Where’s a word nerd to turn? Oxford English Dictionary, which has definitions of English words and phrases as they have been used over time. The entry on green explores the good and the bad.
3 Ways Green Is Unlucky
- “Green around the gills” was first used by Charles Dickens in an 1843 letter. He was feeling, “…red in the nose, green in the gills,…and fractious in the temper from a most intolerable and oppressive cold.”
- “Green with envy [or jealousy]” first appeared in 1863, in the novel Hard Cash by Charles Reade.
- “Green in earth” means just buried. Shakespeare coined this phrase in Romeo and Juliet in 1599: “Where bloudie Tybalt yet but greene in earth, Lies festring in his shroude.”
3 Ways Green Is Lucky
- Who wouldn’t want a green thumb? The “horticultural slang for being a successful gardener with instinctive understanding of growing things,” first showed up in 1937 in the Ironwood (Mich.) Daily Globe.

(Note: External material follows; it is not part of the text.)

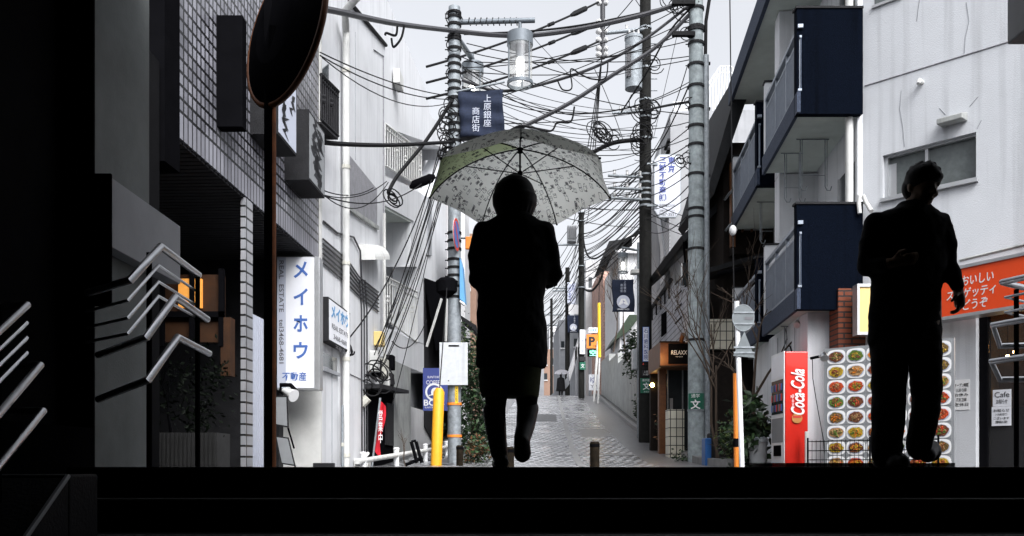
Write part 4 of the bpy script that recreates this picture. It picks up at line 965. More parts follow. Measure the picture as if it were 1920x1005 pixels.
# grey clad balcony house above the salon
gh = thing('grey_house', 'grey clad house with stepped balcony walls above the salon', 'house', (4, 22.5, .4))
FG = Fr((3.05, 0, 0), (-AL, -1, 0)); nG = FG.n
def poly3(pts, name, m, parent, dep=.2, u=3.05):
    q = [FP(x, y, u) for x, y in pts]; MB().prism(q, -nG*dep).build(name, m, parent)
poly3([(1225, 580), (1262, 530), (1290, 545), (1290, 640), (1258, 655), (1222, 672)], 'balcony_wall', 'siding', gh, .15)
poly3([(1241, 590), (1250, 583), (1250, 624), (1241, 632)], 'window', 'black', gh, -.02)
MB().tube([FP(1222, 582, 3.05)+nG*.05, FP(1262, 525, 3.05)+nG*.05], .06, 6).build('handrail', 'charcoal', gh)
for i in range(5): p = FP(1226+8*i, 578-11*i, 3.05)+nG*.05; MB().tube([p, p-V((0, 0, .35))], .025, 5).build('post', 'charcoal', gh)
MB().fbox(FG, -28, -19.6, 2.9, 5.6, -2.4, -1.4).build('wall', 'small_tile', gh)
MB().prism([(3.9, 19.6, 5.0), (5.2, 19.6, 6.2), (5.2, 19.6, 6.35), (3.8, 19.6, 5.1)], (0, 6, 0)).build('roof', 'roof_dark', gh)
MB().tube([(3.92, 19.7, 5.0), (4.1, 20.5, 4.75), (4.5, 20.5, 4.75)], .05, 8).build('gutter_pipe', 'black', gh, True)
MB().box(4.0, 4.35, 20.4, 20.6, 3.6, 4.7).build('side_window', 'glass_dark', gh)
for i in range(4): MB().tube([(3.75, 20.0, 3.2+.3*i), (4.4, 19.9, 3.9+.3*i)], .02, 5).build('rail', 'charcoal', gh)
# tall white house with outside stair and roof railings
tw = thing('tall_white_house', 'tall white house with outside stair and railed roof behind the poles', 'building', (5.5, 26, 1))
MB().fbox(Fr((3.42, 0, 0), (-AL, -1, 0)), -29.5, -24.5, .2, 9.9, -4, 0).build('wall', 'mid_wall', tw)
FT = Fr((3.42, 0, 0), (-AL, -1, 0))
MB().fbox(FT, -26.5, -24.5, 5.4, 6.9, 0, .03).build('tiled_band', 'small_tile', tw)
for i in range(9): MB().fbox(FT, -25.3, -24.5, 7.0+i*.26, 7.06+i*.26, 0, .08).build('stair_tread', 'charcoal' if i % 3 else 'galvanised', tw)
w = MB().fbox(FT, -26.9, -26.3, 8.2, 9.6, 0, .02).build('window', 'glass_dark', tw)
for a_, b_1, c_1, d_ in ((-27.5, -26.9, 5.4, 7.6), (-26.0, -25.4, 5.0, 7.0)): MB().fbox(FT, a_, b_1, c_1, d_, 0, .02).build('window', 'grey_wall', tw)
MB().prism([FT.p(-29, 9.9, .03), FT.p(-28.6, 9.9, .03), FT.p(-25.2, 6.0, .03), FT.p(-25.8, 6.0, .03)], FT.n*.05).build('stair_wall', 'white_wall_smooth', tw)
mb = MB()
for i in range(10): mb.tube([P(1262+i*4, 240-.2*i, 24.9), P(1262+i*4, 192, 24.9)], .015, 5)
mb.tube([P(1262, 192, 24.9), P(1300, 190, 24.9)], .02, 5); mb.build('roof_railing', 'paint_white', tw)
MB().box(*pxr(1264, 0, 1330, 0, 24.8)[:2], 24.8, 26, 9.902, 10.1).build('roof_parapet', 'white_wall_smooth', tw)
mb = MB(); tp = [(1326, 160), (1350, 125), (1370, 124), (1386, 140)]; bt = [(1326, 235), (1345, 212), (1366, 205), (1386, 200)]
def pl(P_, t_):
    s_ = t_*(len(P_)-1); i = min(int(s_), len(P_)-2); q = s_-i; return (P_[i][0]+(P_[i+1][0]-P_[i][0])*q, P_[i][1]+(P_[i+1][1]-P_[i][1])*q)
for off in (0, 12): mb.tube([P(x, y+off, 26) for x, y in tp], .022, 5)
mb.tube([P(x, y, 26) for x, y in bt], .03, 5)
for i in range(13): a_ = pl(tp, i/12); b_1 = pl(bt, i/12); mb.tube([P(*a_, 26), P(*b_1, 26)], .017, 5)
mb.build('roof_stair_railing', 'paint_white', tw)
MB().prism([P(1326, 275, 26), P(1386, 215, 26), P(1386, 203, 26), P(1345, 212, 26), P(1320, 245, 26)], (0, .3, 0)).build('roof_stair', 'white_wall_smooth', tw)
# ================================================================ right, farther up the slope
rw = thing('retaining_wall', 'stepped grey concrete retaining wall along the right pavement', 'wall', (4.8, 38, 2))
for i, (y0, y1, h) in enumerate(((31.5, 36, 2.3), (36, 41, 2.2), (41, 47, 2.25), (47, 54, 2.2))):
    u = 3.25; q = []
    z0, z1 = g(y0)-.2, g(y1)-.2
    pts = [V((u+AL*y0, y0, z0)), V((u+AL*y1, y1, z1)), V((u+AL*y1, y1, g(y1)+h-.1)), V((u+AL*y0, y0, g(y0)+h+.35))]
    MB().prism(pts, (.35, 0, 0)).build('wall_panel', 'concrete', rw)
mb = MB()
for i in range(40):
    Y = 27.2+i*.11; x = 3.2+AL*Y; mb.box(x, x+.03, Y, Y+.05, g(Y), g(Y)+1.35)
tag(mb.build('slat_fence', 'grey_wall', None), 'grey diagonal slatted fence between the dark pole and the retaining wall', 'fence')
plant('evergreen bush overhanging the retaining wall beside the banner pole', P(1184, 665, 31), (.42, .5, .75), 900, .13, 61, mats=('leaf_dark', 'leaf_mid', 'leaf_dark'))
plant('low green shrub at the foot of the slatted fence', P(1196, 770, 27), (.15, .4, .35), 260, .09, 62)
for i, (px, Y, h) in enumerate(((1150, 42, 3.2), (1172, 37, 3.0))):
    mb = MB(); branches(mb, P(px, 660, Y), h*1.5, .04, 70+i, .55, 4)
    tag(mb.build('bare_tree', 'stem', None), ('bare winter tree standing behind the retaining wall nearer the yellow guard', 'bare winter tree standing behind the retaining wall under the banner')[i], 'tree')
def block(name, label, px0, px1, py0, py1, Y, dep, m, cat='building', wins=(), wm='glass_dark'):
    x0, x1, z0, z1 = pxr(px0, py0, px1, py1, Y); t = thing(name, label, cat, ((x0+x1)/2, Y, z0)); MB().box(x0, x1, Y, Y+dep, min(z0, g(Y))-.5, z1).build('wall', m, t)
    for (a, b, c_, d_) in wins: q = pxr(a, b, c_, d_, Y); w = MB().box(q[0], q[1], Y-.05, Y+.01, q[2], q[3]).build('window', wm, t); MB().box(q[0]-.05, q[1]+.05, Y-.12, Y+.01, q[2]-.12, q[2]-.01).build('sill', 'pale_wall', w)
    return t
t = block('gabled_house', 'pale clad house with dark eaves behind the banner pole', 1162, 1222, 470, 690, 50, 8, 'pale_wall', 'house', [(1166, 610, 1180, 670), (1190, 500, 1200, 590)], 'grey_wall')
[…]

- A greenback, a monetary note issued by the United States during and after the Civil War, later became slang for a dollar bill. In 1862, Captain James Wren's Civil War diary noted he was ready for the paymaster “to hand over green backs, which is much needed.”
- A “green old age” is full of vitality. First noted in 1634, in 1766 Oliver Goldsmith used it in The Vicar of Wakefield, “His green old age seemed to be the result of health and benevolence.”
If you’re described as “green,” you could be naïve or gullible, or as George Chapman put it in the 1605 comedy All Fools, “your credulous; easy to be blinded.” Or, you could be full of vigorous growth, a usage noted back in 1595 in the collected works of Mary Sidney Herbert, Countess of Pembroke.
I’d call it a draw and say we have the green light to decide for ourselves.